What Are the Best Indicators for the Oil Market?

Posted in Market Research by on November 3, 2016

To be a good investor you have to understand when to invest in something and how long to hold onto it. In order to know these two key factors you have to create a reliable prediction mechanism. No one has a magic crystal ball, so you have to rely on data and market analysis. Usually oil traders and investors will look to leading market indicators to make smart trades. Oil is considered one of the best leading indicators for markets around the globe, but what is a reliable indicator for the oil markets?

This question isn’t an easy one to answer. The difficulty with answering this question stems from the assumption that because something was true in the past it will also be true in the future. Now, if a trend or cycle develops over several years, or even decades, then there is clearly a correlation.

Correlations are a great thing for investors and traders to identify, but always keep one thing in mind: Just because there was a correlation in the past does not mean that it will be true tomorrow. The key to success is understanding historical correlations, assessing the current market and being willing to accept the inherent risks.

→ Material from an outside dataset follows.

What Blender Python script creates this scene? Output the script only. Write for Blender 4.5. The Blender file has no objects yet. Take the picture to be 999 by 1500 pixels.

Indicators That Warrant Your Attention

A great place to start your research is to go straight to the source: the OPEC Monthly Oil Market Report. Between that and the EIA markets data you can gain a general understanding of the market as it exists today. It provides a sound baseline of what market experts are tracking, and you can begin to make connections and draw conclusions using a few leading indicators:

Supply and Demand — Understanding the supply level around the world and the offsetting demand can help investors see if oil prices are going to rise or fall. In general, supply with unchanged or declining demand will trigger a price drop. The opposite is also generally true: As supply remains unchanged or decreases and demand increases then prices will increase.

In recent years the U.S. and Chinese markets have been the best places to look since they consume large amounts of oil in both end-users and consumer products. Be careful though; the world order is likely to change in this lifetime. China and the U.S. can’t grow forever. India and Brazil may become the markets to look for and become better indicators as their economies develop over time.

Capital Investments — Taking a look at what oil producers themselves are doing can give you a succinct view of how the oil market will perform in the near future. If oil producers are cutting spending across the board you can be confident that the market will be down. Cuts in capital expenditures signal that oil companies are expecting poor financial results for at least the next year. Once they begin to cancel or forego projects and investments you know you’re at a decision point as an investor.

Global Events — Knowing what goes on in the world, whether it’s directly related to the oil industry or not, can have significant impacts on oil trading and investments. Natural disasters, elections, political conflicts, war, and protests can have wide-reaching influence. If a high oil providing country is in political turmoil or a pipeline has a fatal leak, then you should be aware of the impacts on oil trading. This componen of tracking the market allows traders to get a holistic view of long- and short-term expectations.

The Real Twist

Unfortunately, markets are driven by human decisions. People determine if they buy or sell, manufacture more or cut down, and where to invest and pull out. If economics teaches us one thing, it’s that people are not as rational as we would like them to be.

That is why it is important to always check your data analysis against current events. If the markets are reacting to elections or speculating on Federal Reserve announcements there can be a spike in volatility in oil trading, but it could also signal a great time to invest. The key to success is researching the indicators, understanding the impact of global markets and economies and determining the level of risk you’re willing to accept.